Based on the foregoing analysis, the judgment of the trial court is reversed and the matter is remanded to the trial court for further proceedings consistent with this opinion with respect to the issue of the shared parenting plan.
______________________________________ JUDGE JUDITH A. CHRISTLEY
O'NEILL, P.J., NADER, J., concur.
1 The interlocutory divorce decree.
2 A motion for reconsideration of an interlocutory order is appropriate at the trial level. Pitts v. Ohio Dept. of Transp. (1981),67 Ohio St.2d 378, 379, fn. 1. Such a motion "may be entertained at the discretion of the court * * *." LaBarbera v. Batsch (1962),117 Ohio App. 273, 276. There is no test for a motion for reconsideration to be applied at the trial level, comparable to App.R. 26, which governs motions for reconsideration at the appellate level.Fidelity Guar. Ins. Underwriters, Inc. v. Aetna Cas. Sur. Co. ofIllinois (June 30, 1993), Lucas App. No. L-92-024, unreported, 1993 WL 241583, at 4.

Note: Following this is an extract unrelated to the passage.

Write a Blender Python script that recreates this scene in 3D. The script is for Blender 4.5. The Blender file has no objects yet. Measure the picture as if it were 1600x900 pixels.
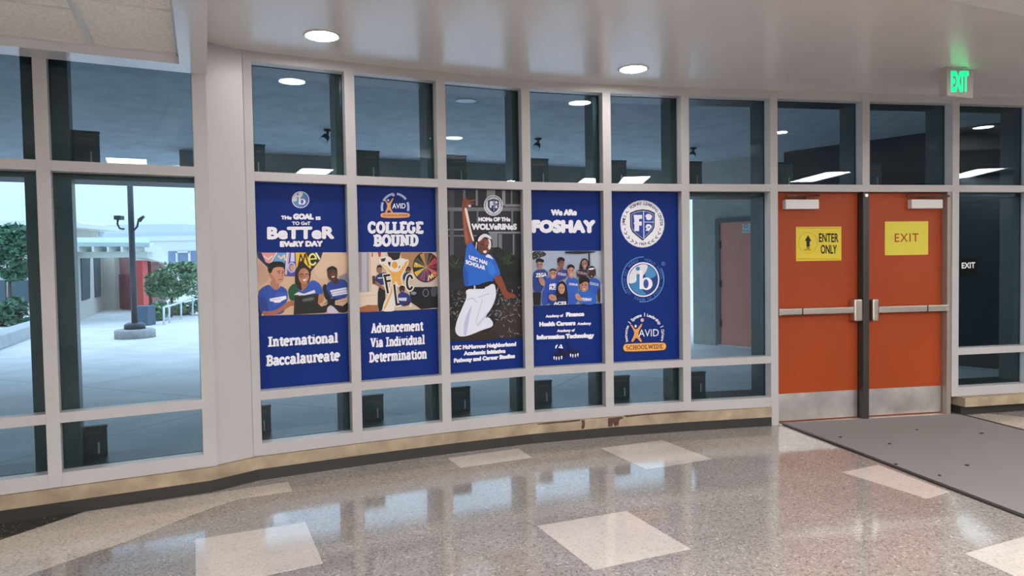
import bpy, bmesh, math, random
import numpy as np
from mathutils import Vector, Matrix

# ------------------------------------------------------------------ camera, world, exposure
SC = bpy.context.scene
COL = SC.collection
S = 1.51                                     # eye height in metres
FPX = 1083.667                               # focal length in pixels of the 1600 x 900 frame
PITCH, ROLL = math.radians(-1.90823), math.radians(-0.9521)
_cp, _sp, _cr, _sr = math.cos(PITCH), math.sin(PITCH), math.cos(ROLL), math.sin(ROLL)
FWD = np.array([0, _cp, _sp]); _up0 = np.array([0, -_sp, _cp]); _r0 = np.array([1.0, 0, 0])
RGT = _cr * _r0 + _sr * _up0
UPV = _cr * _up0 - _sr * _r0
EYE = np.array([0, 0, S])
cam_d = bpy.data.cameras.new('camera'); cam = bpy.data.objects.new('camera', cam_d); COL.objects.link(cam)
cam_d.sensor_width = 36; cam_d.lens = 36 * FPX / 1600; cam_d.clip_start = 0.05; cam_d.clip_end = 500
M = Matrix(((RGT[0], UPV[0], -FWD[0], 0), (RGT[1], UPV[1], -FWD[1], 0), (RGT[2], UPV[2], -FWD[2], S), (0, 0, 0, 1)))
cam.matrix_world = M
SC.camera = cam

SKY = 1.0
TROFFER = 24.5
DOWNLIGHT = 45.0
EXPOSURE = 1.0
w = bpy.data.worlds.new('sky'); SC.world = w; w.use_nodes = True
nt = w.node_tree; nt.nodes.clear()
wo = nt.nodes.new('ShaderNodeOutputWorld'); wb = nt.nodes.new('ShaderNodeBackground')
tc = nt.nodes.new('ShaderNodeTexCoord'); sx = nt.nodes.new('ShaderNodeSeparateXYZ'); cr_ = nt.nodes.new('ShaderNodeValToRGB')
nt.links.new(tc.outputs['Generated'], sx.inputs[0]); nt.links.new(sx.outputs['Z'], cr_.inputs[0])
cr_.color_ramp.elements[0].position = 0.08; cr_.color_ramp.elements[0].color = (0.62, 0.72, 0.76, 1)
cr_.color_ramp.elements[1].position = 0.52; cr_.color_ramp.elements[1].color = (1.10, 1.17, 1.48, 1)
nt.links.new(cr_.outputs[0], wb.inputs[0]); wb.inputs[1].default_value = SKY
nt.links.new(wb.outputs[0], wo.inputs[0])
SC.view_settings.view_transform = 'Standard'
SC.view_settings.look = 'None'
SC.view_settings.exposure = EXPOSURE
SC.view_settings.gamma = 1
SC.view_settings.use_curve_mapping = False
SC.cycles.max_bounces = 10
SC.cycles.transparent_max_bounces = 24

# ------------------------------------------------------------------ pixel -> world helpers
def ray(x, y):
    return FWD + (x - 800) / FPX * RGT + (450 - y) / FPX * UPV
def at_z(x, y, z):
    d = ray(x, y); return EYE + d * ((z - S) / d[2])
def at_y(x, y, Y):
    d = ray(x, y); return EYE + d * (Y / d[1])
def at_plane(x, y, p, n):
    d = ray(x, y); t = ((np.asarray(p) - EYE) @ n) / (d @ n); return EYE + d * t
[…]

3 This determination is based on our review of the following documents that were part of the record in this case: the "Personal Property Inventory Form," dated November 10, 1996, submitted by appellee to Erie Insurance Group; and, "Claims Management System Files Notes" of the Erie Insurance Group dated September 13, and 16, 1996, November 21, 1996, December 12, 1996, December 15, 1996, May 21, 1997, and July 16, 1997.